L’Allemagne est sans doute le modèle le plus ambitieux sur lequel nous pouvons nous référer pour faire des choix en observant les vertus économiques et écologiques sur le terrain. Si les énergies fossiles sont encore majoritaires dans ce pays, son objectif serait de se passer du gaz, du pétrole et du charbon pour les remplacer à presque 80% par les énergies renouvelables, réduisant ainsi ses émissions de gaz à effet de serre de 80 à 95% en 2050. Pour sa part, le nucléaire devrait disparaître totalement du paysage énergétique de l’Allemagne avant 2022. Ce qui est plus facilement envisageable dans la mesure où il ne représentait pas 70% de la production électrique comme en France.

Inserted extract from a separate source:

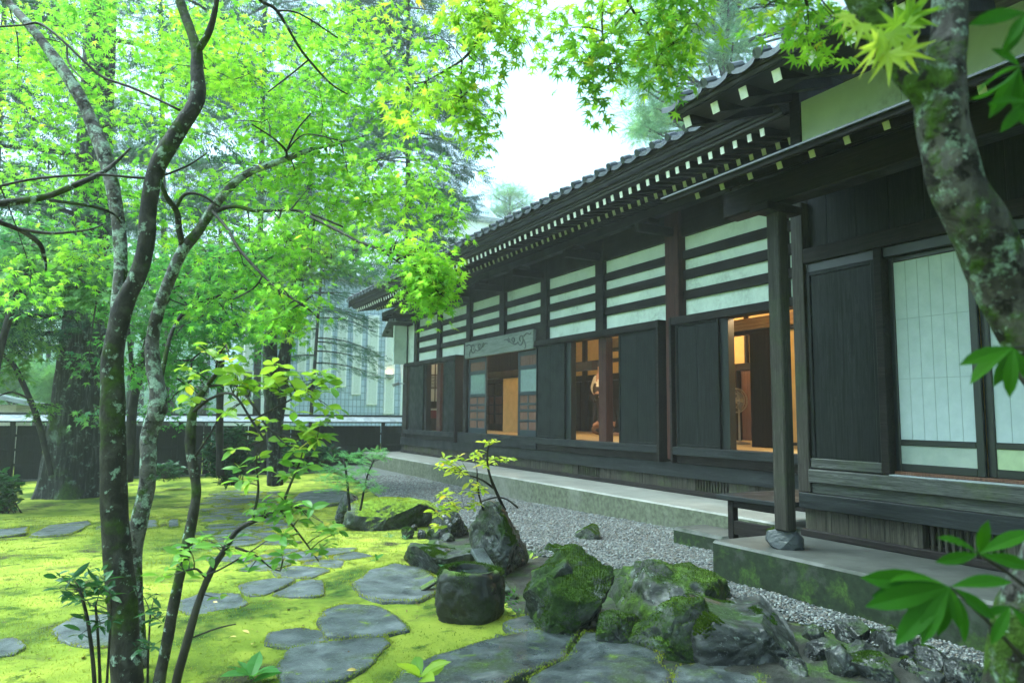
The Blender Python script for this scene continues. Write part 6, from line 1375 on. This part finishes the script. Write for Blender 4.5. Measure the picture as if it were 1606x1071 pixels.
# ---- moss carpet: tiny blades
def blades(n):
    rg = np.random.default_rng(99); y = 2.0+(rg.random(n)**1.7)*11; x = -y*.62+rg.random(n)*(y*.62+np.interp(y, gby, gbx)); q_ = lownoise(x, y, .9, 3.)+.6*lownoise(x, y, 2.3, .5); ok = (q_+rg.normal(size=n)*.35 > -.35) & np.array([not in_poly(p, SP) for p in zip(x, y)]); x, y = x[ok], y[ok]; n = len(x)
    z = gz_full(x, y); m = rg.uniform(.005, .012, n)*(1+.09*y)
    tip = np.stack([rg.normal(size=n)*.5, rg.normal(size=n)*.5, np.ones(n)], -1); nn = rg.normal(size=(n, 3)); 
    return np.stack([x, y, z-.004], -1), tip, nn, m
T3 = (np.array([(-.22, 0, 0), (.22, 0, 0), (0, 1, 0)]), np.array([(0, 1, 2)]))
cp, ct_, cn, cs = [[q] for q in blades(260000)]
rg = np.random.default_rng(123)
for out, hh in CREEP:                                       # moss creeping up to and over the stone rims
    out = np.array(out); n_ = len(out); per = np.linalg.norm(np.roll(out, -1, 0)-out, axis=1).sum(); m_ = int(min(1400, per*380))
    i_ = rg.integers(0, n_, m_); u_ = rg.random((m_, 1)); q = out[i_]*(1-u_)+out[(i_+1) % n_]*u_; cc = out.mean(0)
    d_ = cc-q; L_ = np.linalg.norm(d_, axis=1, keepdims=True); wv = np.array([max(0, mn.noise(Vector(v)*7)+.25) for v in q])
    q = q+d_/L_*(rg.normal(size=(m_, 1))*.012+wv[:, None]*rg.random((m_, 1))*.05); q[:, 2] += hh-.003-.012*(rg.random(m_) < .3)
    cp.append(q); ct_.append(np.stack([rg.normal(size=m_)*.6, rg.normal(size=m_)*.6, np.ones(m_)], -1)); cn.append(rg.normal(size=(m_, 3))); cs.append(rg.uniform(.006, .013, m_)*(1+.05*q[:, 1]))
o = leaves('moss_carpet', np.concatenate(cp), np.concatenate(ct_), np.concatenate(cn), np.concatenate(cs), T3, M_blade, None); tag(o, 'short bright moss growth over the garden ground', 'moss', None, 'stuff')
# fallen yellow leaves on the moss
for k, (px, py) in enumerate([(358, 1000), (395, 1010), (335, 942), (380, 988), (560, 1050), (700, 965), (450, 955), (130, 1030)]):
    p = ong(px, py, .02); rg = np.random.default_rng(k); L = Lf(); L.add(p[None], rg.normal(size=(1, 3))*np.array([[1, 1, .15]]), np.array([[0, 0, 1.]])+rg.normal(size=(1, 3))*.25, np.array([.06]))
    tag(leaves('fallen_leaf', *L.get(), TO, plain('yellowed_leaf', (.5, .36, .08), .5), None), 'single yellowed leaf fallen on the moss', 'leaf', 'fallen leaves on the moss')

# ------------------------------------------------------------------ misty rain air
hz = MB(); hz.add([(x, y, z) for x in (-160, 165) for y in (-160, 175) for z in (-6, 30)], [(0, 1, 3, 2), (4, 6, 7, 5), (0, 4, 5, 1), (2, 3, 7, 6), (0, 2, 6, 4), (1, 5, 7, 3)])
hm, ht, ho = newmat('haze_air'); pv_ = N(ht, 'ShaderNodeVolumePrincipled'); pv_.inputs['Color'].default_value = (.97, .995, 1, 1); pv_.inputs['Density'].default_value = .0019; pv_.inputs['Anisotropy'].default_value = .2
ht.links.new(pv_.outputs[0], ho.inputs['Volume'])
h = hz.build('haze', hm); tag(h, 'pale rainy air over the garden', 'haze', None, 'stuff')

Il serait donc tout à fait pertinent de s’inspirer du modèle énergétique de notre voisin en l’adaptant à notre propre politique énergétique. Si certaines problématiques mêlant à la fois l’industrie, l’économie et la société restent inévitablement présentes dans le débat, les français doivent réussir à percevoir cette sécurité énergétique à laquelle nous pourrions enfin accéder. Si l’Allemagne atteignait ses objectifs, le pays atteindrait l’indépendance énergétique, la neutralité climatique et se positionnerait en force sur le plan international en vendant à l’étranger les nombreuses technologies développées ses dernières années.

Selon l’étude du CAS, si en 2011, la production nucléaire manquante a pu être compensée, en 2022 ce seront 110 TWh supplémentaires qui manqueront à l’appel. Les EnR ne semblent pas dans l’immédiat en mesure de produire une telle énergie, pour des raisons qui seront analysées ci-dessous. L’Allemagne ne pourra vraisemblablement compter que sur des importations de courant limitées, certains de ses voisins comme la Suisse ou la Belgique prévoyant d’être eux-mêmes en déficit énergétique. Miser sur une baisse de la consommation d’énergie de 10 % avant 2020 est risqué : cet objectif vient d’être jugé excessif par le nouveau ministre de l’Environnement, Peter Altmaier, qui a parlé “d’efforts gigantesques” pour y parvenir.

Mais l’Allemagne pourrait disposer d’importantes réserves de gaz non conventionnels et la septième des dix priorités du programme du ministre Altmaier, présenté le 17 août 2012, est d’organiser de manière responsable un débat sur l’utilisation des technologies de fracturation hydraulique. Tous ces projets concourent à faire de l’Allemagne un “pôle” gazier au centre de l’Europe, et ce combustible devrait y jouer un rôle important dans les décennies à venir.

Pour conclure, Monsieur Grandjean reste tout à fait optimiste quand à notre capacité à mettre en place des solutions viables pour cette transition énergétique. Si l’investissement est important, il n’en est pas moins réalisable. Il met ainsi en avant les sommes que le gouvernement a déjà été prêt à investir dans le nucléaire ses dernières années.

D’après lui, le gaz de schiste n’est pas au cœur des débats. En effet, investir dans cette énergie ne représenterait pas une avancée vers la transition énergétique puisque cela reviendrait à investir dans notre dépendance aux énergies fossiles desquelles nous devons au contraire apprendre à nous passer.